このディシプリンのなさとコンテクスト依存は時に大変な問題を起こす。二階派には有権者を大切にしようというディシプリンはなく、関心事は「誰がどれだけ偉くなれるか」ということだけだ。だから今村復興大臣が「東北でよかった」と発言しても誰も疑問に感じない。彼らにとって政治とは大臣の地位とそこで扱えるお金のことであって、東北の被災し者たちの相手ではないのでそれは当然だ。これが問題になったのは、記者という「コンテクストが異なる」人たちが失言を求めてたむろしていたからである。彼らの目的は政治家の失言を集めて視聴率を集めたり、名前を売ることなので、二回幹事長からすると「排除されなければならない」のだ。
このパノプティコンの考え方が否定されるのは、自分のことは自分自身が一番よく知っているので、他人からあれこれ指図されなくても、身を保ち得るし、社会全体としても高い功利が得られると考えるからである。実際には東ドイツはパノプティコン社会だったが、経済的には西ドイツとの競争に負けてしまった。
いずれにせよ、日本にこうした非公式な縛りあいの関係を見つけるのは難しくない。そもそも学校で友達同士の相互監視があり(先生は排除されるので告げ口すると嫌がられる)PTAでもお互いの目が光っており「私はこんなに苦労したのだから、次の役員も苦労すればいい」と考える。さらに引退すると自治会などの組織があり、お互いのライフスタイルについて干渉し合っている。
窮屈だという人もいる。例えば先生に縛られるのが嫌だという子供は先生に隠れてこそこそと自分たちだけの集団を作る。ではそこで自分たちの生き方を追求するかといえばそんなことはない。LINEで自発的な監視網を作り24時間監視し合うのだ。
ここまでで言えるのは「共謀罪」などなくても日本人はお互いに監視し合っていて、それに息苦しさを覚えているということだ。日本が監視社会なのは政府の陰謀ではないというのも重要だ。つまり日本人は「自発的にお互いを縛りあって」いるのだ。
では、共謀罪ができても社会は変わらないのかという疑問が出てくる。

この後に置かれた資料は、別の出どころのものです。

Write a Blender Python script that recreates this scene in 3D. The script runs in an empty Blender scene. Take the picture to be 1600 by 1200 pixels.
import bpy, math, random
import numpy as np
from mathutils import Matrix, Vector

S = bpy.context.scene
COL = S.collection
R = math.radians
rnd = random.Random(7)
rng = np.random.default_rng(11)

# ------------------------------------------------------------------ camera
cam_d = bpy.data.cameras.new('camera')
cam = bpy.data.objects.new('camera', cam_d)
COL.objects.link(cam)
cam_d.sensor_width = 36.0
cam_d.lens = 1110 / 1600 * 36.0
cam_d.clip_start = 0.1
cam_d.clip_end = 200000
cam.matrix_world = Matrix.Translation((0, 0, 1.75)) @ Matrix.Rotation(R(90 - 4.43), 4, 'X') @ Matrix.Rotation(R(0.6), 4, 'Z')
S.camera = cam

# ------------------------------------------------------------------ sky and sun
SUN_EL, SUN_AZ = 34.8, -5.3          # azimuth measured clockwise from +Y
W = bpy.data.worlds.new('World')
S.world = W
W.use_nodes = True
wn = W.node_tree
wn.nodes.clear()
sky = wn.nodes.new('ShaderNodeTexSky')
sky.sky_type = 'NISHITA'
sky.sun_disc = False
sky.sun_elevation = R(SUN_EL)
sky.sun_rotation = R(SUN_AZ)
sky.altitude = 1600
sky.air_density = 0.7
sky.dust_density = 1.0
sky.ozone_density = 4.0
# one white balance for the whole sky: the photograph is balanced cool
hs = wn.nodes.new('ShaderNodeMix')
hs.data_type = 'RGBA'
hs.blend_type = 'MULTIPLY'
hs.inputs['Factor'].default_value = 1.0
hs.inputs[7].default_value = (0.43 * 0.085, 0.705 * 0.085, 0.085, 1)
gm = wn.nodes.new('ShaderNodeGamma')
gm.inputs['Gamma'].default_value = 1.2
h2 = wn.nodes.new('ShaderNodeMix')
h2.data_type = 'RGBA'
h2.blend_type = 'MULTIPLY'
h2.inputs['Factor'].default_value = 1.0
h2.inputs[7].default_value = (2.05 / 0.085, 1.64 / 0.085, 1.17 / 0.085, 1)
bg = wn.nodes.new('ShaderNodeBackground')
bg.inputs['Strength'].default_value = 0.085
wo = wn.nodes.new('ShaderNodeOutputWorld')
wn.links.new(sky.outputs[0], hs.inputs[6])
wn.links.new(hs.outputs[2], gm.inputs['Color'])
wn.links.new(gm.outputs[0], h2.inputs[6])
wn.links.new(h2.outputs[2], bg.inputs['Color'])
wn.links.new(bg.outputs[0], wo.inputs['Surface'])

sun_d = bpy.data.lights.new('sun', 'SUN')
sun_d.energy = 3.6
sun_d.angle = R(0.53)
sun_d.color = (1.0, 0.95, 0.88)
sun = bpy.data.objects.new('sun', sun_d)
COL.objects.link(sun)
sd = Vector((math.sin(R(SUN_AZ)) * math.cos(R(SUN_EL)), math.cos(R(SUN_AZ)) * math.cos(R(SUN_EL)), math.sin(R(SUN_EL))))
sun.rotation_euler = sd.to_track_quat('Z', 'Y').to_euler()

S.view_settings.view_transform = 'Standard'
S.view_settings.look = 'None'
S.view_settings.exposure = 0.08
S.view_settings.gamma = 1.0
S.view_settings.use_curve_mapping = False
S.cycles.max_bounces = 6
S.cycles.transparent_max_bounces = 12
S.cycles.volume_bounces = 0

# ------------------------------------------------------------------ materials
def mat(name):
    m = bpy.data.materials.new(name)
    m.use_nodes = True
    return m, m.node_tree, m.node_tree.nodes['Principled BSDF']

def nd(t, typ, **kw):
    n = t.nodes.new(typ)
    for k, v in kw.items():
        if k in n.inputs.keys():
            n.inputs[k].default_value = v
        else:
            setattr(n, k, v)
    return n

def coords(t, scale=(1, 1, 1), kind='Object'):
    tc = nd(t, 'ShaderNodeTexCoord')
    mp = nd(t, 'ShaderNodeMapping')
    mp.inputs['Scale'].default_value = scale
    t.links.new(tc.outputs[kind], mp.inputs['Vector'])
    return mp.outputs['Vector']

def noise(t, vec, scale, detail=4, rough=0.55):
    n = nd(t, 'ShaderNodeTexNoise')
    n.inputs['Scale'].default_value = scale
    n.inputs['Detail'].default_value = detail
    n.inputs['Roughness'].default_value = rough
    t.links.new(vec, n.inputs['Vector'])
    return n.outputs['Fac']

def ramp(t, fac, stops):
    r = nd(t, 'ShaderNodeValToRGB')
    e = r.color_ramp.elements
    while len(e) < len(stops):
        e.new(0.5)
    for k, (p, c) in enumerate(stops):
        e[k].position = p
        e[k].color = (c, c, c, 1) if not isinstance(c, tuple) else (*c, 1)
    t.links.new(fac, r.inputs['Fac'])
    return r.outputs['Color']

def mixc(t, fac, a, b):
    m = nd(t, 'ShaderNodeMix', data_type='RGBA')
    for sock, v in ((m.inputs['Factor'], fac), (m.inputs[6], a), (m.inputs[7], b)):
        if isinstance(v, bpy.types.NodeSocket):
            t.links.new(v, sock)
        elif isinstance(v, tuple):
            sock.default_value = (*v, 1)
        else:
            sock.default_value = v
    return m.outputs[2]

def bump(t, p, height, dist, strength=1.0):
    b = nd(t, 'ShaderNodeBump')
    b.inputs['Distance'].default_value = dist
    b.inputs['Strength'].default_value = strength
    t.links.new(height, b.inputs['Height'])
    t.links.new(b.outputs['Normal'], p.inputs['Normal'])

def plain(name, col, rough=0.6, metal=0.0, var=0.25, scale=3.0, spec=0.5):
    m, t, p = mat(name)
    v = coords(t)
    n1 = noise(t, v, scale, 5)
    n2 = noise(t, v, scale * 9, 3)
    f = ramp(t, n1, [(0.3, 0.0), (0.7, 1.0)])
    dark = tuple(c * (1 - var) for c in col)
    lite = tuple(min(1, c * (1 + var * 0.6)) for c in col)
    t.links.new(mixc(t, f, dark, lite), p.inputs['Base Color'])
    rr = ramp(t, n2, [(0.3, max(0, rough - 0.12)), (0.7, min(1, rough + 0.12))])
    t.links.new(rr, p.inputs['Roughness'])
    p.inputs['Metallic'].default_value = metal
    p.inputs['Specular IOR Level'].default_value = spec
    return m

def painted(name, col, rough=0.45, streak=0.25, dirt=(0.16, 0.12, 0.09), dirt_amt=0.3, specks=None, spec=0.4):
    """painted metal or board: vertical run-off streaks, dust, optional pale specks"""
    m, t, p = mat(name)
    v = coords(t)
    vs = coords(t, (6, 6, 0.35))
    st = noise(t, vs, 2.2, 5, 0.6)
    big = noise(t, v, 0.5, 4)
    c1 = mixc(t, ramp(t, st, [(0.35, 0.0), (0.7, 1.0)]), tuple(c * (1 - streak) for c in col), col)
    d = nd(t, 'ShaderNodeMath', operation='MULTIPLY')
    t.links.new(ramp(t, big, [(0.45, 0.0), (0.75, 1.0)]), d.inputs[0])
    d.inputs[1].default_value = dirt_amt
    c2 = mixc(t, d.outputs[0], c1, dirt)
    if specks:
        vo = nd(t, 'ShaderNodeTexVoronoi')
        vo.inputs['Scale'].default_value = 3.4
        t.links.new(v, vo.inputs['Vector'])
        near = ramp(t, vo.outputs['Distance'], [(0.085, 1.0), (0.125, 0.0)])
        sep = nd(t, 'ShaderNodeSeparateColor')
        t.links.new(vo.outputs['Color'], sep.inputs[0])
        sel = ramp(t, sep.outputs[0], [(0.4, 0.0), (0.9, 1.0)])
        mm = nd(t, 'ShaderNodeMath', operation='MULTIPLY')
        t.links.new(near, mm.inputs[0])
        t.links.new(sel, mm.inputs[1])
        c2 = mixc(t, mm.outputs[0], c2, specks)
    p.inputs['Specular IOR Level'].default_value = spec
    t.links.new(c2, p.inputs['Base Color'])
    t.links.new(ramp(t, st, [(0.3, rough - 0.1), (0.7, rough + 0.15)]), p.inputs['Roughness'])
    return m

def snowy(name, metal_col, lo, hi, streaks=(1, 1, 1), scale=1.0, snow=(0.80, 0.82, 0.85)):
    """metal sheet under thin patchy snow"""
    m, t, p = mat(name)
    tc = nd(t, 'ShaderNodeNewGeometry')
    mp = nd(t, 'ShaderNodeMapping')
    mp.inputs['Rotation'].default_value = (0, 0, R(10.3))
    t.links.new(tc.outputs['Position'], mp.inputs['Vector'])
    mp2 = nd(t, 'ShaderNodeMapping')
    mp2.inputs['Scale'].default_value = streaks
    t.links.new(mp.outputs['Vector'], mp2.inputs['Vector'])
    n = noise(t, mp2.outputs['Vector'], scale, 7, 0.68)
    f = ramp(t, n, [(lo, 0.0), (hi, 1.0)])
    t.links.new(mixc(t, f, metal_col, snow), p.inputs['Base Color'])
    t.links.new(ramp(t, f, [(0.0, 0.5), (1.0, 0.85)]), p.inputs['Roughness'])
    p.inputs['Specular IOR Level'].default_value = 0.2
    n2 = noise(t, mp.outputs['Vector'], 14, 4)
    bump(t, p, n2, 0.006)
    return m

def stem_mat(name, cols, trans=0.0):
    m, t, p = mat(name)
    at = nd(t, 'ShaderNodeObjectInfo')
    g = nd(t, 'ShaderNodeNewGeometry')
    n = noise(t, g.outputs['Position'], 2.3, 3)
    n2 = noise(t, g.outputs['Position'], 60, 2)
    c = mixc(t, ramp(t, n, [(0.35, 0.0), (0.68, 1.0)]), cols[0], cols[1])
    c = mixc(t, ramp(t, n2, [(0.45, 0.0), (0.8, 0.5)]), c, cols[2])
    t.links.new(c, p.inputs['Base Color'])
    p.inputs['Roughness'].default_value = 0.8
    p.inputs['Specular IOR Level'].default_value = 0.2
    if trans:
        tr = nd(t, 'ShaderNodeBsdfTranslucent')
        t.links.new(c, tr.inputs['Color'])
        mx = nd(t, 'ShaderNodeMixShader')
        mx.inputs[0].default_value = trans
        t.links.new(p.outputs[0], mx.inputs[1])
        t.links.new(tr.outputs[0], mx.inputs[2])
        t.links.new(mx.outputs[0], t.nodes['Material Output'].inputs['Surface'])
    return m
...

これに応えているコラムは多くないが、ニューズウィークに「共謀が罪なら、忖度も罪なのか?」というコラムを見つけた。つまりもともと相互監視的な性質があるので、ちょっとした変化があっても社会の雰囲気が一気に変わってしまう可能性があるのだ。つまり「単なる犯罪防止のために」とルールを変えてしまうと、非公式のコミュニケーションルートが過剰に反応するので、コントロールが不能になってしまう可能性が極めて高いのだ。冷泉はこれは「ハイコンテクスト」という概念で説明している。
この実例を見つけるのも簡単だ。内閣が人事を握るようになると、法令を破ってでも内閣の要望に応えなければならないという気持ちが生まれた。一方で、自分たちで「人道的に」就職先を作ろうという天下りスキームができた。これは内閣の指示が曖昧で成果が出しにくいにもかかわらず、数値目標で処遇が変わるようになってしまったからだと考えられる。今言われている「忖度」はハイコンテクストな組織の暴走なのだ。
ここから言えるのは「お互いが抜け駆けしないように監視し合う」内なる相互監視をやめない限り、パノプティコンは無くならないということになる。何もかも政府のせいにしてはいけないのでである。と同時に日本人が極めてハイコンテクストな(日本語でいうと「阿吽の」)社会に住んでいるという理解なしに制度を変更したり批判してはいけないのである。